Khan interprets anti-Americanism in the Muslim world as the product of dual forces. Thus: ‘…they are the manifestly unjust consequences of current and past American foreign policies towards the Muslim World and the use of America as the “designated other” in Islamist discourses seeking to reconstruct an Islamic identity and create a global Islamic political power.’
In his view, Islamic fundamentalists are ‘rogue Islamists’, a variation, it seems, of the idea of the ‘rogue state’ favored by American policy makers. Rogue Islamists have managed to use foster implacable hostility towards the US on a global scale. They need to be resolutely opposed by ‘liberal Muslims’ because it is a battle for the ‘soul of Islam’. Ultimately, ordinary Muslims will be the victims of anti-Americanism.
Khan chastises prominent Western scholars, such as Bernard Lewis and Samuel Huntington, for failing to appreciate that modern liberalism is compatible with both Islamic values and Islamic history. As he notes: ‘Liberal Islam is that interpretation of Islam that is sensitive to liberal values such as religious tolerance, freedoms of conscience and speech, civil liberties, social justice, public welfare, and educational development…
Many liberal concerns have been protected in the heydays of liberal Islam in Islamic Spain, under Emperor Akber in Mughal India and under the Abbasid caliphate in the heartlands of Islam.’
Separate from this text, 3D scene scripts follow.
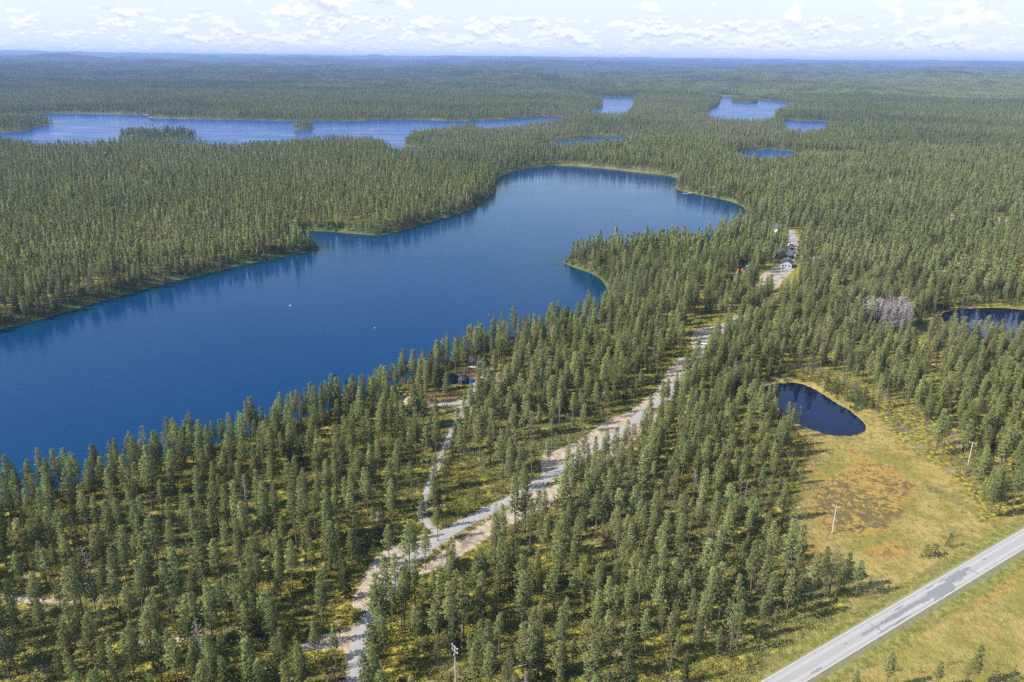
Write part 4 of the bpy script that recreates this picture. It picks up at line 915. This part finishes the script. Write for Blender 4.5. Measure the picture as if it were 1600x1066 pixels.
def house(name, label, x, y, rz, w_, l_, h_, rh, wall, roof, wins=((-1, -.3), (-1, .3), (1, 0)), over=.5, chimney=True, porch=False, door_side=-1, group=None):
    """gabled house: w_ across, l_ along the ridge (local y); wins = (side, position along) pairs; side -2 and 2 are the gables"""
    t = thing(name, label, 'house' if w_ > 3.5 else 'shed', (x, y, ground_z(x, y)-.1), rz, group)
    a, b = w_/2, l_/2
    MB().box(-a-.06, a+.06, -b-.06, b+.06, -.6, .35).build('foundation', M['stone'], t)
    MB().poly([(-a, -b, .35), (a, -b, .35), (a, b, .35), (-a, b, .35), (-a, -b, h_), (a, -b, h_), (a, b, h_), (-a, b, h_), (0, -b, h_+rh), (0, b, h_+rh)],
              [(0, 1, 5, 8, 4), (2, 3, 7, 9, 6), (1, 2, 6, 5), (3, 0, 4, 7), (3, 2, 1, 0)]).build('wall', wall, t)
    sl_ = rh/a; ov = over; th = .16
    rf = MB()
    for s in (-1, 1):
        x0, x1 = 0, s*(a+ov); z0, z1 = h_+rh+.05, h_-ov*sl_+.05
        pts = [(x0, -b-ov, z0), (x1, -b-ov, z1), (x1, b+ov, z1), (x0, b+ov, z0)]; pts += [(p[0], p[1], p[2]+th) for p in pts]
        F = [(0, 1, 2, 3), (7, 6, 5, 4), (0, 4, 5, 1), (1, 5, 6, 2), (2, 6, 7, 3), (3, 7, 4, 0)]
        rf.poly(pts, F if s < 0 else [f[::-1] for f in F])
    ro = rf.build('roof', roof, t)
    if chimney: MB().box(.2, .8, b*.2, b*.2+.6, h_+rh*.5, h_+rh+.9).build('chimney', M['stone'], ro)
    MB().tube([(0, -b-ov, h_+rh+th+.06), (0, b+ov, h_+rh+th+.06)], [.09, .09], 6).build('ridge_cap', M['darkroof'], ro)
    for sd_, q in wins:
        ww, wh, zc = .55, .62, 1.55+.25
        if abs(sd_) == 1: c_ = (sd_*a, q*l_, zc); ax = (0, 1)
        else: c_ = (q*w_, (sd_/2)*b, zc); ax = (1, 0)
        n = (1 if sd_ > 0 else -1)
        fr = MB(); pn = MB()
        if ax[1]:
            fr.box(min(c_[0], c_[0]+n*.06), max(c_[0], c_[0]+n*.06), c_[1]-ww-.1, c_[1]+ww+.1, zc-wh-.1, zc+wh+.1); pn.box(min(c_[0]+n*.06, c_[0]+n*.075), max(c_[0]+n*.06, c_[0]+n*.075), c_[1]-ww, c_[1]+ww, zc-wh, zc+wh)
        else:
            fr.box(c_[0]-ww-.1, c_[0]+ww+.1, min(c_[1], c_[1]+n*.06), max(c_[1], c_[1]+n*.06), zc-wh-.1, zc+wh+.1); pn.box(c_[0]-ww, c_[0]+ww, min(c_[1]+n*.06, c_[1]+n*.075), max(c_[1]+n*.06, c_[1]+n*.075), zc-wh, zc+wh)
        f_ = fr.build('window', M['whitewall'], t); pn.build('pane', M['glass'], f_)
    y0 = door_side*b; s = 1 if door_side > 0 else -1
    d_ = MB().box(-a*.55-.45, -a*.55+.45, min(y0, y0+s*.07), max(y0, y0+s*.07), .36, 2.35).build('door', M['darkwood'], t)
    MB().box(-a*.55+.3, -a*.55+.38, min(y0+s*.07, y0+s*.13), max(y0+s*.07, y0+s*.13), 1.3, 1.36).build('handle', M['steel'], d_)
    if porch:
        p_ = MB().box(-a, a, -b-2.2, -b-.002, .1, .3); p_.build('terrace', M['palewood'], t)
        for q in (-a+.1, a-.22): MB().box(q, q+.12, -b-2.1, -b-1.98, .3, h_-.2).build('post', M['whitewall'], t)
    return t

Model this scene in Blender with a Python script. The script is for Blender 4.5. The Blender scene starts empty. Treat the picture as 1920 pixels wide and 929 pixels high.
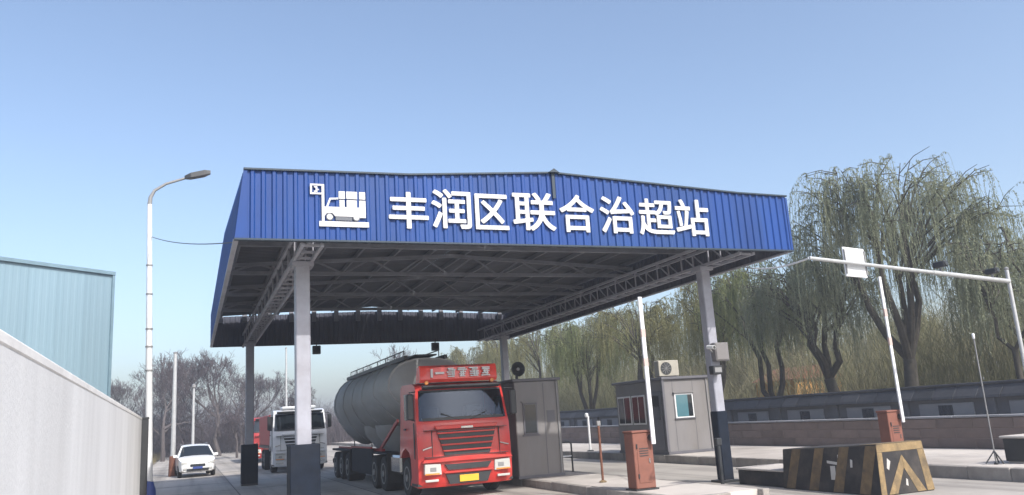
import bpy, bmesh, math, random
import numpy as np
from mathutils import Vector, Matrix

SC = bpy.context.scene
COL = SC.collection
R = math.radians

# ------------------------------------------------------------------ camera, sky, sun, exposure
cam_d = bpy.data.cameras.new("camera")
cam_d.sensor_width = 36.0
cam_d.lens = 36.0 * 1503.77 / 1920.0
cam_d.clip_start = 0.1
cam_d.clip_end = 6000
cam = bpy.data.objects.new("camera", cam_d)
COL.objects.link(cam)
cam.matrix_world = Matrix(((0.929513, -0.018615, -0.36832, 0),
                           (-0.363512, -0.214611, -0.906533, 0),
                           (-0.062171, 0.976522, -0.20625, 1.9),
                           (0, 0, 0, 1)))
SC.camera = cam

SUN_DIR = Vector((0.33, -1.05, 1.0)).normalized()       # towards the sun
sun_el = math.asin(SUN_DIR.z)
sun_az = math.atan2(SUN_DIR.x, SUN_DIR.y)
world = bpy.data.worlds.new("World")
SC.world = world
world.use_nodes = True
wn = world.node_tree
sky = wn.nodes.new("ShaderNodeTexSky")
sky.sky_type = 'NISHITA'
sky.sun_disc = False
sky.sun_elevation = sun_el
sky.sun_rotation = sun_az
sky.altitude = 0
sky.air_density = 1.0
sky.dust_density = 2.8
sky.ozone_density = 2.0
hsv = wn.nodes.new("ShaderNodeHueSaturation")
hsv.inputs["Saturation"].default_value = 0.95
wn.links.new(sky.outputs[0], hsv.inputs["Color"])
wn.links.new(hsv.outputs[0], wn.nodes["Background"].inputs[0])
wn.nodes["Background"].inputs[1].default_value = 0.15

sun_d = bpy.data.lights.new("sun", 'SUN')
sun_d.energy = 3.0
sun_d.angle = R(0.6)
sun_d.color = (1.0, 0.965, 0.91)
sun = bpy.data.objects.new("sun", sun_d)
COL.objects.link(sun)
sun.rotation_euler = SUN_DIR.to_track_quat('Z', 'Y').to_euler()

SC.view_settings.view_transform = 'Standard'
SC.view_settings.look = 'None'
SC.view_settings.exposure = 0.72
SC.view_settings.gamma = 1.0
SC.view_settings.use_curve_mapping = False
SC.render.engine = 'CYCLES'
SC.cycles.max_bounces = 6
SC.cycles.transparent_max_bounces = 12
SC.render.filter_size = 1.9

# ------------------------------------------------------------------ materials
def mat(name, col, rough=0.6, metal=0.0, var=0.15, scale=2.0, bump=0.0, bscale=30.0,
        dirt=None, dirt_amt=0.0, stretch=(1, 1, 1), rnd=0.0, coat=0.0, spec=0.5):
    m = bpy.data.materials.new(name)
    m.use_nodes = True
    nt = m.node_tree
    b = nt.nodes["Principled BSDF"]
    b.inputs["Roughness"].default_value = rough
    b.inputs["Metallic"].default_value = metal
    b.inputs["Specular IOR Level"].default_value = spec
    if coat:
        b.inputs["Coat Weight"].default_value = coat
        b.inputs["Coat Roughness"].default_value = 0.08
    tc = nt.nodes.new("ShaderNodeTexCoord")
    mp = nt.nodes.new("ShaderNodeMapping")
    mp.inputs["Scale"].default_value = stretch
    nt.links.new(tc.outputs["Object"], mp.inputs["Vector"])
    n1 = nt.nodes.new("ShaderNodeTexNoise")
    n1.inputs["Scale"].default_value = scale
    n1.inputs["Detail"].default_value = 8
    n1.inputs["Roughness"].default_value = 0.65
    nt.links.new(mp.outputs[0], n1.inputs["Vector"])
    mr = nt.nodes.new("ShaderNodeMapRange")
    mr.inputs[1].default_value = 0.3
    mr.inputs[2].default_value = 0.7
    mr.inputs[3].default_value = 1.0 - var
    mr.inputs[4].default_value = 1.0 + var
    nt.links.new(n1.outputs[0], mr.inputs[0])
    val = mr.outputs[0]
    if rnd:
        oi = nt.nodes.new("ShaderNodeObjectInfo")
        m2 = nt.nodes.new("ShaderNodeMapRange")
        m2.inputs[3].default_value = 1.0 - rnd
        m2.inputs[4].default_value = 1.0 + rnd
        nt.links.new(oi.outputs["Random"], m2.inputs[0])
        mu = nt.nodes.new("ShaderNodeMath"); mu.operation = 'MULTIPLY'
        nt.links.new(val, mu.inputs[0]); nt.links.new(m2.outputs[0], mu.inputs[1])
        val = mu.outputs[0]
    vm = nt.nodes.new("ShaderNodeVectorMath"); vm.operation = 'SCALE'
    vm.inputs[0].default_value = col
    nt.links.new(val, vm.inputs["Scale"])
    out = vm.outputs[0]
    if dirt is not None:
        n2 = nt.nodes.new("ShaderNodeTexNoise")
        n2.inputs["Scale"].default_value = scale * 0.37
        n2.inputs["Detail"].default_value = 10
        n2.inputs["Roughness"].default_value = 0.7
        nt.links.new(mp.outputs[0], n2.inputs["Vector"])
        r2 = nt.nodes.new("ShaderNodeMapRange")
        r2.inputs[1].default_value = 0.45
        r2.inputs[2].default_value = 0.72
        r2.inputs[4].default_value = dirt_amt
        nt.links.new(n2.outputs[0], r2.inputs[0])
        mx = nt.nodes.new("ShaderNodeMix"); mx.data_type = 'RGBA'
        nt.links.new(r2.outputs[0], mx.inputs["Factor"])
        nt.links.new(out, mx.inputs["A"])
        mx.inputs["B"].default_value = (*dirt, 1)
        out = mx.outputs["Result"]
    nt.links.new(out, b.inputs["Base Color"])
    if bump:
        n3 = nt.nodes.new("ShaderNodeTexNoise")
        n3.inputs["Scale"].default_value = bscale
        n3.inputs["Detail"].default_value = 6
        nt.links.new(tc.outputs["Object"], n3.inputs["Vector"])
        bp = nt.nodes.new("ShaderNodeBump")
        bp.inputs["Strength"].default_value = bump
        bp.inputs["Distance"].default_value = 0.02
        nt.links.new(n3.outputs[0], bp.inputs["Height"])
        nt.links.new(bp.outputs[0], b.inputs["Normal"])
    return m

def glass(name, tint=(0.42, 0.52, 0.52), see=0.55):
    """tinted pane: part of the light goes through, the rest mirrors"""
    m = bpy.data.materials.new(name)
    m.use_nodes = True
    nt = m.node_tree
    nt.nodes.clear()
    o = nt.nodes.new("ShaderNodeOutputMaterial")
    t = nt.nodes.new("ShaderNodeBsdfTransparent"); t.inputs[0].default_value = (*tint, 1)
    g = nt.nodes.new("ShaderNodeBsdfGlossy"); g.inputs["Roughness"].default_value = 0.03
    g.inputs[0].default_value = (0.62, 0.74, 0.95, 1)
    f = nt.nodes.new("ShaderNodeFresnel"); f.inputs[0].default_value = 1.6
    mr = nt.nodes.new("ShaderNodeMapRange")
    mr.inputs[3].default_value = 0.0
    mr.inputs[4].default_value = 1.0
    nt.links.new(f.outputs[0], mr.inputs[0])
    mx = nt.nodes.new("ShaderNodeMixShader")
    nt.links.new(mr.outputs[0], mx.inputs[0])
    nt.links.new(t.outputs[0], mx.inputs[1])
    nt.links.new(g.outputs[0], mx.inputs[2])
    nt.links.new(mx.outputs[0], o.inputs[0])
    return m

def leafmat(name, col, col2, scale=0.6, trans=0.45):
    m = bpy.data.materials.new(name)
    m.use_nodes = True
    nt = m.node_tree
    nt.nodes.clear()
    o = nt.nodes.new("ShaderNodeOutputMaterial")
    tc = nt.nodes.new("ShaderNodeTexCoord")
    n = nt.nodes.new("ShaderNodeTexNoise"); n.inputs["Scale"].default_value = scale
    n.inputs["Detail"].default_value = 6
    nt.links.new(tc.outputs["Object"], n.inputs["Vector"])
    mr = nt.nodes.new("ShaderNodeMapRange")
    mr.inputs[1].default_value = 0.35; mr.inputs[2].default_value = 0.65
    nt.links.new(n.outputs[0], mr.inputs[0])
    mx = nt.nodes.new("ShaderNodeMix"); mx.data_type = 'RGBA'
    mx.inputs["A"].default_value = (*col, 1); mx.inputs["B"].default_value = (*col2, 1)
    nt.links.new(mr.outputs[0], mx.inputs["Factor"])
    d = nt.nodes.new("ShaderNodeBsdfDiffuse")
    t = nt.nodes.new("ShaderNodeBsdfTranslucent")
    nt.links.new(mx.outputs["Result"], d.inputs[0]); nt.links.new(mx.outputs["Result"], t.inputs[0])
    ms = nt.nodes.new("ShaderNodeMixShader"); ms.inputs[0].default_value = trans
    nt.links.new(d.outputs[0], ms.inputs[1]); nt.links.new(t.outputs[0], ms.inputs[2])
    nt.links.new(ms.outputs[0], o.inputs[0])
    return m

M = {}
M['blue'] = mat('blue_sheet', (0.003, 0.044, 0.21), 0.5, 0, 0.16, 1.5, dirt=(0.018, 0.06, 0.17), dirt_amt=0.5, rnd=0.10, spec=0.35, stretch=(1, 1, 0.3))
M['inner'] = mat('sheet_inner_face', (0.055, 0.06, 0.085), 0.6, 0, 0.15, 2)
M['trim'] = mat('dark_trim', (0.012, 0.03, 0.05), 0.5, 0, 0.2)
M['white_sign'] = mat('white_letter', (0.58, 0.58, 0.58), 0.5, 0, 0.06, 3, dirt=(0.45, 0.45, 0.46), dirt_amt=0.5, stretch=(1, 1, .4))
M['grey_sign'] = mat('grey_letter', (0.10, 0.11, 0.13), 0.5, 0, 0.05, 4)
M['steel'] = mat('painted_steel', (0.32, 0.325, 0.37), 0.5, 0, 0.12, 3, dirt=(0.16, 0.14, 0.13), dirt_amt=0.35)
M['truss'] = mat('truss_steel', (0.20, 0.21, 0.24), 0.6, 0, 0.15, 3, dirt=(0.09, 0.08, 0.07), dirt_amt=0.4)
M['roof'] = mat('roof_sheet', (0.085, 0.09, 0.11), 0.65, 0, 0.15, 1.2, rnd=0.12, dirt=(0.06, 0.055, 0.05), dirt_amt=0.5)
M['sleeve'] = mat('dark_sleeve', (0.010, 0.015, 0.026), 0.7, 0, 0.3, 5, dirt=(0.03, 0.03, 0.032), dirt_amt=0.35, spec=0.12)
M['white_metal'] = mat('white_paint', (0.72, 0.73, 0.74), 0.42, 0, 0.06, 3, dirt=(0.4, 0.38, 0.35), dirt_amt=0.3)
M['galv'] = mat('galvanised_pipe', (0.46, 0.47, 0.47), 0.5, 0.2, 0.12, 4, dirt=(0.3, 0.29, 0.28), dirt_amt=0.5)
M['grey_metal'] = mat('grey_paint', (0.22, 0.22, 0.22), 0.5, 0, 0.1, 4)
M['dark_metal'] = mat('dark_paint', (0.025, 0.027, 0.03), 0.5, 0, 0.2, 4)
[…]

Khan emphasizes that liberal Muslims are critical of American foreign policy, concerned about Islamophobia in the West and the way in which it is fuelled by ignorance about Islam and the Muslims. At the same time, they are aware that one cannot ‘blame the US or modernity for all the problems in the Muslim world.’
As noted, Khan suggests a strategic alliance between America and liberal Muslims to delegitimize and ultimately defeat rogue Islamists. But he laments the fact that American policymakers ‘…have so far shown interest in only using moderates to give legitimacy to some of US policies in the Muslim World’. While one appreciates Khan’s sense of betrayal, a cynic might be tempted to say: ‘I told you so’!
Iyanatul Islam is Professor, Department of International Business and Asian Studies, Griffith University, Australia.